Tahu Jelas Tujuan Ridwan Kamil Bangun Masjid Al Jabbar, Habib Kribo: Agama Akan Hancur
RIAU24.COM - Habib Zein Assegaf alias Habib Kribo tak habis pikir dengan aksi Gubernur Jawa Barat Ridwan Kamil menggelontorkan dana senilai Rp1 triliun untuk membangun rumah ibadah mewah bernama Al Jabbar.
Habib Kribo tak sepakat lantaran proyek rumah ibadah itu memakan ongkos terlampau besar. Ia mengatakan, tujuan pembangunan masjid mentereng itu agar Ridwan Kamil kelak tetap dikenang setelah lengser jadi gubernur Jawa Barat.
Menurut Habib Kribo, hal ini jelas sudah bertentangan dengan ajaran Islam, cara-cara untuk meninggalkan jejak seperti ini kata Habib Kribo jelas merusak Islam.
"Saya tahu ini mungkin, mereka tuh membangun masjid apa? Supaya dikenang ini saya membangun masjid. Itu bukan tujuan agama. Kalau begini terus, agama akan hancur. Yang ada apa, besok apa? Islam tinggal namanya aja dan bangunan-bangunan masjid. Yang bagus itu diberikan kepada manusia,” kata Habib Kribo dalam sebuah video di saluran Youtubenya, Selasa (10/1).
Habib berambut afro yang kerap mengkritik Habib Rizieq Shihab itu mengatakan, pembangunan masjid dengan anggaran fantastis ini bukan hanya dilakukan Ridwan Kamil. Sejumlah kepala daerah lainnya juga melakukan hal yang sama. Alih-alih senang,Habib Kribo justru miris melihat fenomena ini.
“Dan ini bukan hanya di Bandung, di banyak semua daerah, sampai ke desa saya lihat masjid itu megah-megah, tetapi kanan kiri hidupnya mereka itu apa? Hidupnya dalam kemiskinan!" katanya lagi.

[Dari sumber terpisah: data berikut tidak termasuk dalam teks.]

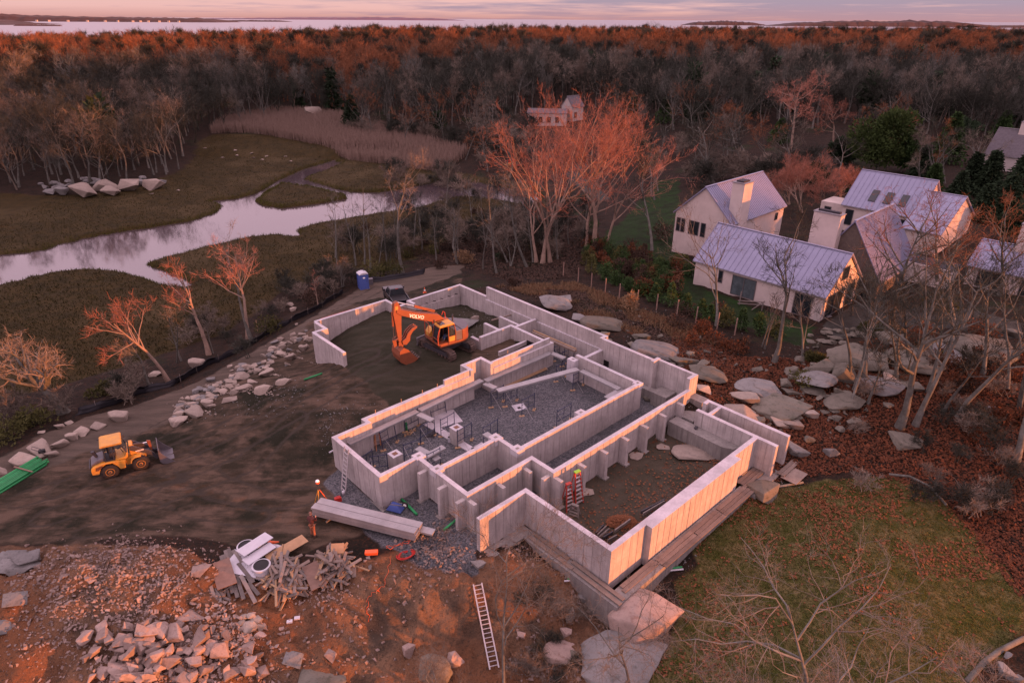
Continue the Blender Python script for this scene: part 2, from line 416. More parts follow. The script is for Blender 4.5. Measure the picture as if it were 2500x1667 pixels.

Ketimbang sibuk berlomba-lomba membangun rumah ibadah mewah,Habib Kribo mengatakan, anggaran yang ada sebaiknya dipakai untuk kegiatan kemunusian.Salah satunya adalah membantu warga miskin yang tinggal di sekitar masjid.
"Apakah Islam cuman hanya mau pamer masjid? Yang kanan kiri itu kemiskinan. Ini melahirkan generasi gagal,” tuntasnya.
Fenomena pembangunan masjid dengan dana jumbo ini disebut Habib Kribo tak cuma dilakukan Ridwan Kamil, melainkan juga oleh banyak kepala daerah.
Mirisnya, aksi pembangunan masjid megah oleh kebanyakan kepala daerah tersebut justru mengesampingkan kondisi sosial masyarakat sekitar yang mayoritas mengalami kesulitan ekonomi.